What is asked:
Using the data beneath, show every line that includes the word "scene".

Provided data:
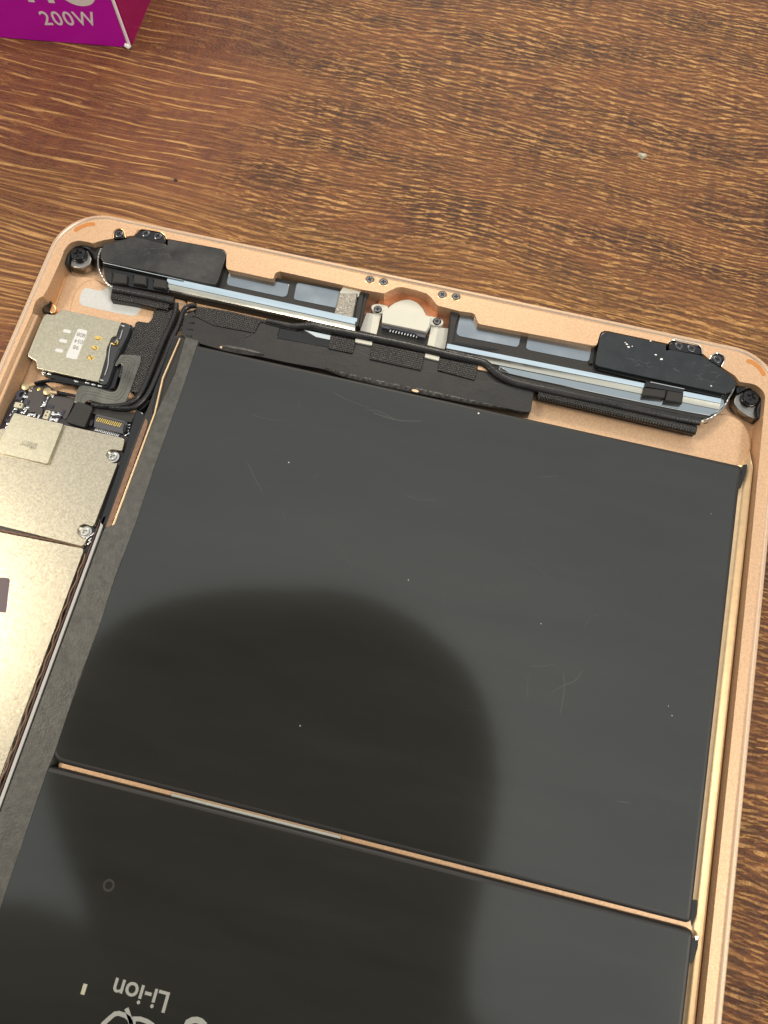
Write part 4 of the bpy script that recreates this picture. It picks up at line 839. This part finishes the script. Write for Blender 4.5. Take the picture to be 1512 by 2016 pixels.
slab('speaker_lug', [(157.36, -4.71), (157.92, -3.45), (158.78, -2.83), (159.72, -2.94), (160.27, -3.74), (159.75, -5.86)], 4.8, 5.85, blackg, spr, .3, .08)
for q in [(149.98, -2.75), (152.85, -2.79), (158.94, -4.19)]: screw('small', q[0], q[1], 5.7, spr, name='screw')
for p in ([(147.77, -2.29), (148.17, -1.73), (149.52, -1.27), (153.86, -1.26), (154.90, -1.77), (155.30, -2.62), (155.43, -3.52)], [(157.26, -4.48), (157.71, -3.32), (158.78, -2.48), (160.08, -2.66), (160.67, -3.52), (160.13, -5.71)]):
    tubeobj('lug_rim', [(*q, LZ+.02) for q in p], .13, chrome, tab, 8, 4)
rail('steel_rail', [(98.06, -14.10), (161.25, -13.16)], [(-1.15, 4.68), (-1.25, 4.76), (-1.4, 4.66), (-2.6, 4.45), (-2.65, 4.1)], steel_warm_reflection, spr)
rail('rail_face', [(98.06, -14.10), (161.25, -13.16)], [(.0, 4.2), (0, 4.85), (-.1, 4.95), (-1.16, 4.74)], steel_cool_reflection, spr)
slab('steel_rail', [(107.73, -14.66), (112.30, -13.55), (159.84, -13.67), (162.04, -12.74), (162.41, -14.08), (160.95, -16.50), (159.46, -17.50), (136.66, -17.99), (113.49, -17.95), (111.13, -16.79)], 3.0, 4.25, mat('rail_flat', (.42, .47, .50), .14, 1, rnoise=.05), spr, .4, .12)
tubeobj('rail_lip', [(*q, 4.2) for q in [(111.02, -16.82), (113.51, -18.01), (136.66, -17.99), (152.84, -17.82), (159.47, -17.56)]], .15, chrome, spr, 8, 5)
slab('dark_recess', [(99.23, -13.32), (107.28, -12.73), (110.29, -12.81), (107.41, -13.37), (100.29, -13.75)], 4.7, 4.8, blackg, spr, .1, .02)
w3 = [(99.28, -4.75), (102.01, -4.36), (103.64, -6.34), (104.66, -7.20), (114.25, -7.36), (114.28, -10.09), (113.93, -10.79), (112.98, -10.88), (100.40, -11.20), (99.58, -10.78), (99.44, -10.13)]
slab('steel_window', w3, 4.08, 4.22, glassy, spr, .4, .05)
slab('steel_window', [(115.90, -7.16), (117.09, -7.08), (130.93, -6.86), (130.93, -9.84), (130.58, -10.60), (129.65, -10.75), (116.83, -10.96), (115.99, -10.62)], 4.08, 4.22, glassy, spr, .5, .05)
for pts in ([(143.82, -14.77), (148.96, -14.30), (148.65, -16.39), (143.78, -16.98)], [(148.96, -14.30), (152.67, -14.05), (152.71, -16.75), (148.80, -17.06)]):
    slab('foam_block', pts, 4.1, 5.4, blackm, spr, .15, .25)
slab('foam_cap', [(143.88, -13.16), (152.65, -13.12), (152.55, -14.18), (143.85, -14.60)], 4.1, 5.5, blackg, spr, .15, .15)
tubeobj('rail_lip', [(*q, 5.6) for q in [(144.86, -13.26), (152.58, -13.21)]], .12, chrome, spr, 8, 4)
slab('speaker_skirt', [(132.95, -11.87), (140.81, -11.96), (162.00, -11.93), (161.42, -12.98), (140.82, -12.88), (132.82, -12.57)], 4.1, 4.95, blackg, spr, .2, .1)
edgeflex([(164.06, -7.66), (163.83, -9.95), (163.05, -12.35), (162.36, -14.59), (161.10, -16.70), (159.37, -18.52), (157.33, -19.65)], 4.6)
slab('end_wall', [(132.45, -4.67), (131.54, -7.20), (131.69, -11.19), (130.76, -11.28), (130.83, -7.23)], 4.0, 4.6, blackm, spr, .1, .1)
slab('end_wall', [(96.97, -5.06), (99.06, -5.12), (98.89, -8.91), (99.20, -14.31), (98.17, -14.02), (97.62, -9.22)], 4.0, 4.7, blackm, spr, .1, .1)
# white flecks lying on the right cover
lf = [('largest white fleck in the cluster at the left of the right speaker cover', .35), ('smallest white fleck at the top of the cluster on the right speaker cover', .2), ('long white fleck at the lower edge of the cluster on the right speaker cover', .5), ('round white fleck right of the cluster on the right speaker cover', .22), ('upper white fleck of the pair in the middle of the right speaker cover', .45), ('lower white fleck of the pair in the middle of the right speaker cover', .45), ('lone white fleck near the pointed end of the right speaker cover', .25), ('white chip on the top edge of the right speaker cover', .3)]
for q, (lb, s) in zip([(138.25, -5.13), (137.85, -4.76), (138.76, -5.75), (139.58, -5.35), (145.10, -6.29), (146.49, -7.09), (158.32, -11.19), (143.49, -3.05)], lf):
    mb = MB(); mb.prism([(q[0]+s*random.uniform(.6, 1)*math.cos(k*1.047), q[1]+s*random.uniform(.3, .8)*math.sin(k*1.047)) for k in range(6)], 5.85, 5.92, .02)
    tag(build(mb, 'lint_fleck', lint), lb, 'fleck', 'white flecks on the right speaker cover')
ds = [('pale speck on the upper battery cell left of centre below the tape', .14), ('bright white speck at the top edge of the battery beside the black tape', .24), ('pale speck in the middle of the upper battery cell above the dark reflection', .11), ('pale speck on the upper battery cell just above and left of the crossed scratches', .11), ('pale speck inside the dark reflection on the upper battery cell', .12), ('upper speck of the pair near the right edge of the upper battery cell', .08), ('lower speck of the pair near the right edge of the upper battery cell', .10), ('faint speck near the upper right corner of the upper battery cell', .07)]
for q, (lb, s) in zip([(70.33, -51.14), (108.56, -29.79), (101.85, -70.59), (130.52, -73.08), (87.63, -104.31), (158.22, -83.32), (159.14, -85.01), (162.03, -41.06)], ds):
    mb = MB(); mb.prism([(q[0]+s*random.uniform(.7, 1)*math.cos(k*1.047), q[1]+s*random.uniform(.7, 1)*math.sin(k*1.047)) for k in range(6)], 5.0, 5.05, .02)
    tag(build(mb, 'dust_speck', lint), lb, 'speck', 'dust specks on the battery')
# fine hair scratches in the speaker covers
hair = mat('hair_scratch', (.075, .075, .075), .4); rs = random.Random(3)
for (x0, y0, x1, y1), nn, par in (((14., -10.5, 38., -5.5), 26, spk), ((136., -10.5, 160., -5.5), 18, spr)):
    for _ in range(nn):
        a_ = rs.uniform(-1.2, 1.2); L_ = rs.uniform(.8, 3.2); cx, cy = rs.uniform(x0, x1), rs.uniform(y0, y1); bd = rs.uniform(-.5, .5)
        pth = smooth_path([(cx-L_*math.cos(a_)/2, cy-L_*math.sin(a_)/2*.5), (cx+bd*.4, cy+bd), (cx+L_*math.cos(a_)/2, cy+L_*math.sin(a_)/2*.5)], 4)
        mb = MB(); N_ = len(pth); rg = []
        for i, q in enumerate(pth):
            d = (pth[min(i+1, N_-1)]-pth[max(0, i-1)]).normalized(); n = Vector((-d.y, d.x)); ww = .028
            rg.append([(*(q+n*ww), 5.851), (*q, 5.857), (*(q-n*ww), 5.851)])
        mb.rings(rg, close=False); build(mb, 'hair_scratch', hair, par)
# right corner screw and bracket
slab('corner_gasket', [(164.26, -8.38), (165.70, -7.77), (167.88, -7.51), (169.55, -8.02), (170.81, -9.16), (171.20, -10.24), (171.16, -14.27), (170.72, -15.66), (169.93, -15.72), (169.49, -13.51), (169.54, -12.85), (170.25, -10.60), (169.51, -8.82), (167.85, -8.43), (166.35, -9.59), (164.87, -10.99)], 1.0, 4.0, blackg, tab, .8, .6)
slab('corner_bracket', [(164.87, -10.86), (166.44, -9.16), (168.21, -8.21), (169.89, -8.85), (170.54, -10.80), (170.00, -12.49), (170.05, -15.46), (167.93, -14.94), (166.11, -13.95), (164.81, -12.58)], 1.0, 3.0, steel_rough, tab, .5, .25)
screw('corner', *([(168.12, -10.81)][0]), 3.3, tab, name='corner_screw')
# ------------------------------------------------------------------ charging port
port = slab('charging_port', [(82.37, -7.15), (83.17, -5.82), (84.84, -4.49), (86.66, -3.76), (88.75, -4.18), (90.40, -5.48), (91.50, -7.04), (93.26, -9.42), (92.42, -11.70), (88.01, -12.77), (82.55, -12.02), (81.29, -8.82)], 1.3, 3.3, creamp, tab, .8, .15, label='cream metal charging port bracket')
slab('port_flex', [(79.28, -6.24), (79.97, -4.93), (80.56, -3.78), (81.91, -2.59), (83.07, -1.66), (85.36, -1.25), (89.37, -1.28), (90.58, -1.63), (91.87, -2.39), (93.37, -4.10), (94.46, -6.24), (92.15, -9.19), (81.99, -8.14)], 1.3, 2.6, amber, port, 1.5, .2)
slab('port_ear', [(78.45, -8.37), (78.32, -7.84), (78.73, -7.24), (79.63, -6.85), (82.42, -6.84), (82.23, -9.14), (81.03, -9.29), (79.46, -9.46)], 1.3, 3.55, creamp, port, .9, .15)
slab('port_ear', [(91.21, -7.45), (92.87, -7.19), (94.46, -7.15), (95.37, -7.35), (95.92, -7.92), (95.89, -8.62), (95.29, -9.25), (93.37, -9.44), (92.37, -9.34)], 1.3, 3.55, creamp, port, .9, .15)
for q in [(80.03, -8.40), (94.39, -8.25)]:
    mb = MB(); n = 24; mb.rings([[(q[0]+r*math.cos(2*math.pi*k/n), q[1]+r*math.sin(2*math.pi*k/n), z) for k in range(n)] for r, z in ((1.02, 3.56), (.98, 3.6), (.86, 3.565))]); mb.cap([[(q[0]+.86*math.cos(2*math.pi*k/n), q[1]+.86*math.sin(2*math.pi*k/n)) for k in range(n)]], 3.565); build(mb, 'screw_seat', blackg, port)
    screw('ear', q[0], q[1], 3.5, port)
slab('port_body', [(81.44, -9.21), (81.76, -8.50), (82.92, -7.93), (84.63, -7.38), (87.07, -7.28), (89.63, -7.22), (90.96, -7.66), (92.79, -7.91), (92.90, -10.59), (92.49, -12.00), (81.89, -12.09)], 3.2, 4.4, creamp, port, .35, .12)
slab('port_plug', [(81.79, -11.67), (92.56, -11.63), (92.69, -13.04), (92.38, -13.25), (90.66, -13.19), (90.31, -12.72), (84.30, -12.66), (83.89, -12.97), (82.04, -12.93)], 1.6, 3.7, MATS['connector_grey'], port, .3, .15)
a = [(84.26, -12.69), (90.66, -12.73)]
mb = MB(); mb.prism(strip((-.12, -.72), (.12, .72), .34), 0, .8, .12); pin = build(mb, 'solder_pin', solder, port, origin=(0, 0, 0))
for k in range(10):
    s = k/9; loc = (a[0][0]+(a[1][0]-a[0][0])*s, a[0][1]+(a[1][1]-a[0][1])*s, 2.5)
    if k == 0: pin.location = Vector(loc)*MM-origin_of(port)
    else: inst(pin, 'solder_pin', loc, 0, port)
slab('port_board', [(81.26, -11.78), (93.84, -11.79), (93.64, -14.74), (81.17, -14.45)], 1.3, 2.5, blackm, port, .2, .08)
slab('grey_pad', [(77.55, -9.54), (81.08, -9.25), (81.21, -14.60), (77.19, -14.54)], 1.3, 3.0, greypad, port, .12, .1)
slab('grey_pad', [(93.30, -9.51), (97.56, -9.03), (97.75, -14.71), (93.50, -14.51)], 1.3, 3.0, greypad, port, .12, .1)
slab('pad_fold', [(79.20, -9.44), (81.09, -9.28), (81.22, -14.63), (79.61, -14.60)], 2.95, 3.04, creamp, port, .05, .03)
slab('pad_fold', [(93.31, -9.54), (94.98, -9.34), (95.17, -14.62), (93.51, -14.54)], 2.95, 3.04, creamp, port, .05, .03)
# ------------------------------------------------------------------ the photographer above, seen only as a soft reflection in the film
mbd = bpy.data.metaballs.new('person'); mbd.resolution = .02; mbd.render_resolution = .02
mo = bpy.data.objects.new('person_source', mbd); scene.collection.objects.link(mo)
def ball(x, y, z, r, sx=1, sy=1, sz=1):
    e = mbd.elements.new(type='ELLIPSOID'); e.co = Vector((x, y, z))*MM; e.radius = r*MM*1.35; e.size_x, e.size_y, e.size_z = sx, sy, sz; e.stiffness = 4
PX, PY = (58, -112)
for k in range(4):
    ball(PX-70+15*k, PY-10-31*k, 325+12*k, 84-3*k); ball(PX+31+2*k, PY+5-40*k, 325+12*k, 88)
ball(PX-12, PY+2, 336, 90)
ball(PX+20, PY-200, 430, 112, .9, 1.1, .9)
ball(PX-150, PY-240, 400, 100); ball(PX+150, PY-260, 430, 110, 1.0, 1.0, .8)
ball(PX, PY-380, 400, 170, 1.3, 1.0, .8); ball(PX, PY-560, 250, 190, 1.1, .9, 1.3)
ball(PX+58, PY-165, 372, 84); ball(PX+80, PY-210, 390, 90)
bpy.context.view_layer.update()
pme = bpy.data.meshes.new_from_object(mo.evaluated_get(bpy.context.evaluated_depsgraph_get()))
bpy.data.objects.remove(mo); pme.materials.clear(); pme.polygons.foreach_set('use_smooth', [True]*len(pme.polygons))
pers = link('person', pme, skin_cloth)
tag(pers, 'person in a dark hooded top leaning over the tablet taking its picture', 'person')
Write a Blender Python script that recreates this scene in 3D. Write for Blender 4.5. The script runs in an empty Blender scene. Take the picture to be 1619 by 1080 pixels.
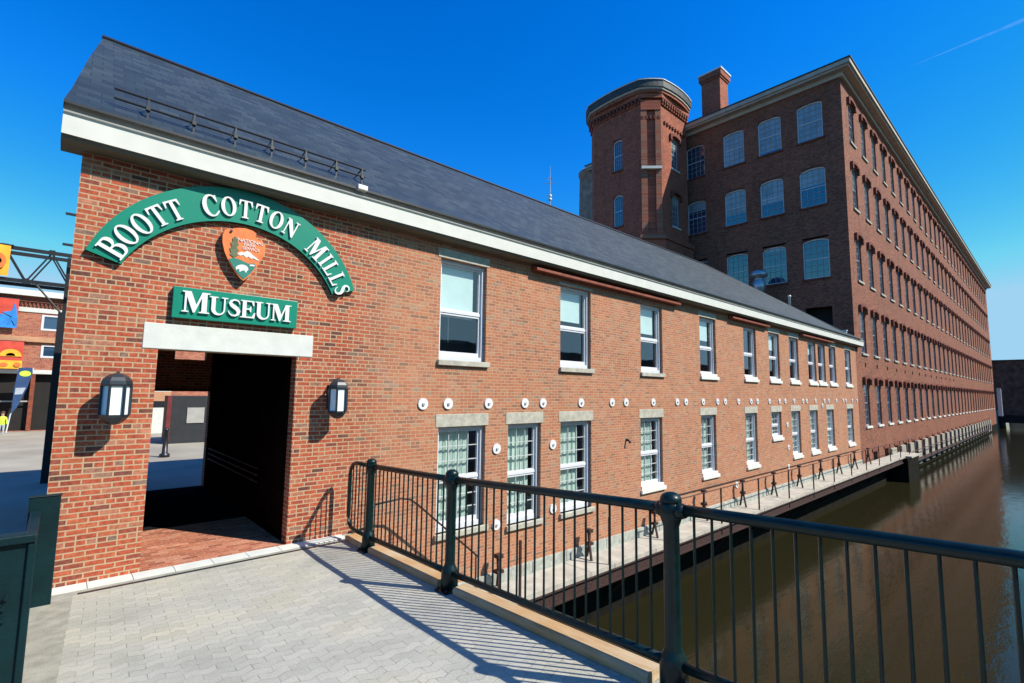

Task result:
mo = bpy.data.objects.new('person_source', mbd); scene.collection.objects.link(mo)
Write a Blender Python script that recreates this scene in 3D. Write for Blender 4.5. The script runs in an empty Blender scene. Take the picture to be 1619 by 1080 pixels.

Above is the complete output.